A era pós-nuclear


Fukushima abala as equações energéticas. É preciso interromper agora a construção de centrais atômicas e desmontar rapidamente as ativas
Por Ignacio Ramonet
Fukushima marca, em matéria de energia atômica, o fim de uma ilusão e o começo da era pós-nuclear. Classificado atualmente como de nível 7, o mais elevado na escala internacional dos incidentes nucleares (INES), o desastre japonês é comparável ao de Chernobyl (na Ucrânia, em 1986), em razão de seus “efeitos radioativos consideráveis sobre a saúde das pessoas e o ambiente”.
O abalo de magnitude 9 e o formidável tsunami que, sacudiram com brutalidade inédita, em 11 de março, o nordeste do Japão, provocaram a cataśtrofe atual e abalaram as certezas dos defensores da energia atômica civil.
Curiosamente, a indústria nuclear vivia talvez a melhor época de sua história. Dezenas de construções de centrais estavam previstas, num grande número de países. Por duas rezões, essencialmente. Primeiro, a perspectiva de um esgotamento do petróleo até o final do século, assim como o crescimento exponencial da demanda energética por parte dos “gigantes emergentes” (China, Índia, Brasil) faziam do átomo a energia substituta por excelência. Além disso, porque a tomada de consciência coletiva, diante dos perigos da mudança climática causada pelos gases do efeito-estufa, conduzia paradoxalmente a preferir a energia nuclear, vista como “limpa”, por não produzir CO2.
A estes dois argumentos recentes, somam-se os pretextos habituais: o da soberania energética e o da menor dependência em relação aos países exportadores de hidrocarbonetos; o baixo custo da energia produzida; e, mesmo que parece insólito no contexto atual, a segurança. Afirmava-se que as 441 centrais nucleares do mundo (metade na Europa Ocidental) só viveram, durante o último meio século, três acidentes graves
Todos estes argumentos – que não são absurdos – voaram em pedaços diante da dimensão excepcional do desastre de Fukushima. O novo pânico que o cataclismo despertou, agora de dimensões mundiais, baseia-se em diversas constatações. Em primeiro lugar, e ao contrário de Chernobyl (atribuído, em parte por razões ideológicas, à obsolescência da tecnologia soviética), o incidente registrado agora ocorreu num dos centros tecnológicos mais avançados do mundo, num país onde se imagina (por ter sido vítima, em 1945, do único inferno atômico militar) que as autoridades e os técnicos tenham tomado todas as precauções para evitar um desastre nuclear civil. Se o Estado mais apto e mais vigilante não foi capaz de evitar a catástrofe, é razoável que os outros continuem a brincar com o fogo atômico?
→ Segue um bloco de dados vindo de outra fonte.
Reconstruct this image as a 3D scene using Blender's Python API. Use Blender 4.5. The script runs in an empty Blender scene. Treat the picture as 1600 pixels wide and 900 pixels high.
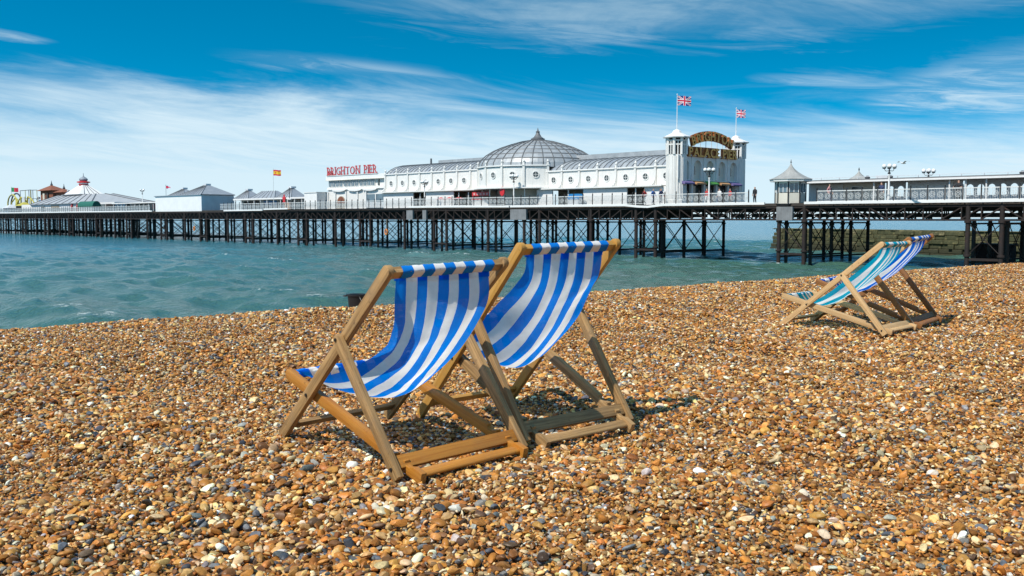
import bpy, bmesh, math, random
import numpy as np
from mathutils import Vector, Matrix, Quaternion

random.seed(7); RNG = np.random.default_rng(11)
S = bpy.context.scene
COL = S.collection
R = math.radians
PI = math.pi

# ------------------------------------------------------------------ camera
CAMZ = 0.974
cd = bpy.data.cameras.new('camera'); cam = bpy.data.objects.new('camera', cd); COL.objects.link(cam)
cd.sensor_width = 36.0; cd.lens = 36.0 * 1500.0 / 1600.0
cd.clip_start = 0.05; cd.clip_end = 30000
cam.location = (0, 0, CAMZ); cam.rotation_euler = (R(90) - math.atan(109.5 / 1500.0), 0, 0)
S.camera = cam

# ------------------------------------------------------------------ sun and sky
SUN_EL = R(51); SH = Vector((-0.73, -0.683, 0)).normalized()
SUNV = Vector((SH.x * math.cos(SUN_EL), SH.y * math.cos(SUN_EL), math.sin(SUN_EL)))
sd = bpy.data.lights.new('sun', 'SUN'); sun = bpy.data.objects.new('sun', sd); COL.objects.link(sun)
sd.energy = 3.9; sd.angle = R(0.53); sd.color = (1.0, 0.95, 0.87)
sun.location = (-40, -80, 90); sun.rotation_euler = (-SUNV).to_track_quat('-Z', 'Y').to_euler()

W = bpy.data.worlds.new('World'); S.world = W; W.use_nodes = True


class NT:
    """small node-tree helper"""
    def __init__(s, tree): s.t = tree; s.n = tree.nodes; s.l = tree.links
    def new(s, typ, **kw):
        n = s.n.new(typ)
        for k, v in kw.items():
            if k == 'ins':
                for kk, vv in v.items(): s.put(n.inputs[kk], vv)
            else: setattr(n, k, v)
        return n
    def put(s, sock, v):
        if isinstance(v, bpy.types.NodeSocket): s.l.new(v, sock)
        else: sock.default_value = v
    def math(s, op, a, b=0.0, c=None, clamp=False):
        n = s.n.new('ShaderNodeMath'); n.operation = op; n.use_clamp = clamp
        s.put(n.inputs[0], a); s.put(n.inputs[1], b)
        if c is not None: s.put(n.inputs[2], c)
        return n.outputs[0]
    def mapr(s, v, a, b, c=0.0, d=1.0, smooth=True):
        n = s.n.new('ShaderNodeMapRange'); n.interpolation_type = 'SMOOTHSTEP' if smooth else 'LINEAR'
        s.put(n.inputs[0], v)
        for i, x in enumerate((a, b, c, d)): s.put(n.inputs[1 + i], x)
        return n.outputs[0]
    def comb(s, x, y, z):
        n = s.n.new('ShaderNodeCombineXYZ')
        s.put(n.inputs[0], x); s.put(n.inputs[1], y); s.put(n.inputs[2], z); return n.outputs[0]
    def noise(s, vec, scale, detail=4, rough=0.55, dist=0.0, lac=2.0):
        n = s.n.new('ShaderNodeTexNoise'); n.inputs['Scale'].default_value = scale
        n.inputs['Detail'].default_value = detail; n.inputs['Roughness'].default_value = rough
        n.inputs['Distortion'].default_value = dist; n.inputs['Lacunarity'].default_value = lac
        if vec is not None: s.l.new(vec, n.inputs['Vector'])
        return n
    def mix(s, f, a, b, blend='MIX'):
        n = s.n.new('ShaderNodeMix'); n.data_type = 'RGBA'; n.blend_type = blend
        s.put(n.inputs[0], f)
        for sk, v in ((n.inputs[6], a), (n.inputs[7], b)):
            s.put(sk, v if isinstance(v, bpy.types.NodeSocket) else (tuple(v) + (1.0,))[:4])
        return n.outputs[2]
    def ramp(s, f, stops, interp='LINEAR'):
        n = s.n.new('ShaderNodeValToRGB'); n.color_ramp.interpolation = interp
        e = n.color_ramp.elements
        while len(e) > 1: e.remove(e[-1])
        for i, (p, c) in enumerate(stops):
            el = e[0] if i == 0 else e.new(p)
            el.position = p; el.color = (tuple(c) + (1.0,))[:4]
        s.put(n.inputs[0], f); return n.outputs[0]


def build_world():
    t = NT(W.node_tree); t.n.clear()
    out = t.new('ShaderNodeOutputWorld'); bg = t.new('ShaderNodeBackground')
    bg.inputs['Strength'].default_value = 0.145
    t.l.new(bg.outputs[0], out.inputs[0])
    co = t.new('ShaderNodeTexCoord'); sp = t.new('ShaderNodeSeparateXYZ'); t.l.new(co.outputs['Generated'], sp.inputs[0])
    x, y, z = sp.outputs
    # clear, deep sky: the blue of the high sky reaches far down (a very dry sky)
    zz = t.math('MULTIPLY_ADD', t.math('MAXIMUM', z, 0.0), 2.6, 0.03)
    vec = t.comb(x, y, zz)
    nrm = t.new('ShaderNodeVectorMath', operation='NORMALIZE'); t.l.new(vec, nrm.inputs[0])
    sky = t.new('ShaderNodeTexSky', sky_type='NISHITA'); sky.sun_disc = False
    sky.sun_elevation = SUN_EL; sky.sun_rotation = math.atan2(SH.x, SH.y)
    sky.air_density = 1.0; sky.dust_density = 0.3; sky.ozone_density = 2.6; sky.altitude = 0
    t.l.new(nrm.outputs[0], sky.inputs['Vector'])
    hs = t.new('ShaderNodeHueSaturation'); hs.inputs['Hue'].default_value = 0.478
    hs.inputs['Saturation'].default_value = 1.62; hs.inputs['Value'].default_value = 0.80
    t.l.new(sky.outputs[0], hs.inputs['Color'])
    # cirrus: everything in angles (azimuth, elevation)
    az = t.math('ARCTAN2', x, y)
    el = t.math('ARCSINE', t.math('MINIMUM', t.math('MAXIMUM', z, -1.0), 1.0))
    tilt = t.math('MULTIPLY_ADD', az, 0.10, el)           # streaks sink slightly to the right
    v1 = t.comb(t.math('MULTIPLY', az, 1.0), t.math('MULTIPLY', tilt, 7.0), 0.0)
    n1 = t.noise(v1, 3.2, 8, 0.64, 0.8).outputs[0]
    v2 = t.comb(t.math('MULTIPLY', az, 1.0), t.math('MULTIPLY', tilt, 11.0), 3.7)
    n2 = t.noise(v2, 7.5, 8, 0.66, 0.9).outputs[0]
    v3 = t.comb(az, t.math('MULTIPLY', tilt, 3.0), 9.1)
    n3 = t.noise(v3, 2.1, 3, 0.5, 0.2).outputs[0]
    # low veil of thin cloud over the sea
    low = t.math('ADD', el, t.math('MULTIPLY_ADD', n1, 0.13, -0.065))
    low = t.math('ADD', low, t.math('MULTIPLY_ADD', n3, 0.14, -0.07))
    veil = t.mapr(low, 0.150, 0.068, 0.0, 1.0)
    streak = t.mapr(n2, 0.25, 0.72, 0.74, 1.0)
    veil = t.math('MULTIPLY', veil, t.math('MAXIMUM', streak, t.mapr(el, 0.11, 0.03)))

    def blob(a0, e0, wa, we, slope=0.0):
        azw = t.math('ADD', az, t.math('MULTIPLY_ADD', n3, 0.12, -0.06)); elw = t.math('ADD', el, t.math('MULTIPLY_ADD', n2, we * 1.6, -we * 0.8))
        da = t.math('DIVIDE', t.math('SUBTRACT', azw, a0), wa)
        de = t.math('SUBTRACT', elw, t.math('MULTIPLY_ADD', t.math('SUBTRACT', az, a0), slope, e0))
        de = t.math('DIVIDE', de, we)
        q = t.math('ADD', t.math('MULTIPLY', da, da), t.math('MULTIPLY', de, de))
        return t.mapr(q, 1.35, 0.0)
    wisp = t.mapr(n2, 0.40, 0.74)
    soft = t.mapr(n1, 0.34, 0.70)
    top = t.math('MULTIPLY', blob(0.13, 0.222, 0.34, 0.047, -0.035), t.math('MULTIPLY_ADD', soft, 0.75, 0.12))
    top2 = t.math('MULTIPLY', blob(0.42, 0.205, 0.22, 0.02, 0.10), t.math('MULTIPLY_ADD', soft, 0.6, 0.05))
    a = t.math('MULTIPLY', blob(-0.49, 0.165, 0.055, 0.0055, -0.05), t.math('MULTIPLY_ADD', wisp, 0.7, 0.3))
    b = t.math('MULTIPLY', blob(-0.165, 0.150, 0.12, 0.011, -0.07), t.math('MULTIPLY_ADD', wisp, 0.8, 0.15))
    c = t.math('MULTIPLY', blob(0.335, 0.130, 0.075, 0.007, -0.10), t.math('MULTIPLY_ADD', wisp, 0.75, 0.25))
    d = t.math('MULTIPLY', blob(0.47, 0.125, 0.12, 0.032, 0.12), t.math('MULTIPLY_ADD', wisp, 0.75, 0.15))
    cl = t.math('MAXIMUM', veil, 0.0)
    for m, k in ((top, 0.85), (top2, 0.8), (a, 0.6), (b, 0.5), (c, 0.6), (d, 0.85)):
        cl = t.math('MAXIMUM', cl, t.math('MULTIPLY', m, k))
    # cirrus goes on above the view, its cover raised to whiten the ambient light
    gen = t.math('MULTIPLY', t.mapr(n1, 0.40, 0.72), t.mapr(el, 0.24, 0.40, 0.0, 0.80))
    cl = t.math('MINIMUM', t.math('MAXIMUM', cl, gen), 0.94)
    ccol = t.mix(t.mapr(el, 0.13, 0.21), (3.85, 4.75, 5.25), (2.3, 3.3, 4.0))
    mixed = t.mix(cl, hs.outputs[0], ccol)
    t.l.new(mixed, bg.inputs['Color'])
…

Em segundo lugar, as consequências temporais e espaciais do desastre de Fukushima são aterradoras. Devido à radiatividade muito forte, as áreas em torno da central terão de permanecer desabitadas por milênios. Zonas um pouco mais distantes, por séculos. Milhões de pessoas serão definitivamente deslocadas, para territórios menos contaminados. Deverão abandonar para sempre suas propriedades e atividades industriais, agrícolas ou de pesca.
Além da região-mártir propriamente dita, os efeitos radiativos se farão sentir na saúde de dezenas de milhões de japoneses. E sem dúvida também sobre diversos vizinhos. Coreanos, russos, chineses… Sem excluir outros habitantes do hemisfério Norte, o que confirma que um acidente nuclear nunca é local, mas sempre planetário
Em terceiro lugar, Fukushima demonstrou que a questão da suposta “soberania energética” é muito relativa. Porque a produção de energia nuclear supõe outra sujeição: a “dependência tecnológica”. A despeito de seu enorme avanço técnico, o próprio Japão foi obrigado a recorrer a experts norte-americanos, franceses, russos e coreanos (além dos especialistas da Agência Internacional de Energia Atômica), para tentar reassumir o controle sobre os reatores acidentados.
Como se não bastasse, os recursos de urânio do planeta são extremamente limitados. Calcula-se que, ao ritmo de exploração atual, as reservas mundiais do mineral estarão esgotadas em 80 anos. Ou seja: ao mesmo tempo que o petróleo…
Por todas estas razões e muitas outras (a eletricidade nuclear, por exemplo, não é mais barata), os defensores da opção nuclear deveriam admitir que Fukushima modificou radicalmente o enunciado do problema energético. E que, a partir de agora, quatro imperativos se impõem: deixar de construir novas centrais; desmontar as que existem num prazo máximo de, digamos, trinta anos; impor uma frugalidade máxima no consumo da energia; e mergulhar a fundo sobre as energias renováveis. Somente assim, talvez, seja possível salvar o planeta. E a humanidade.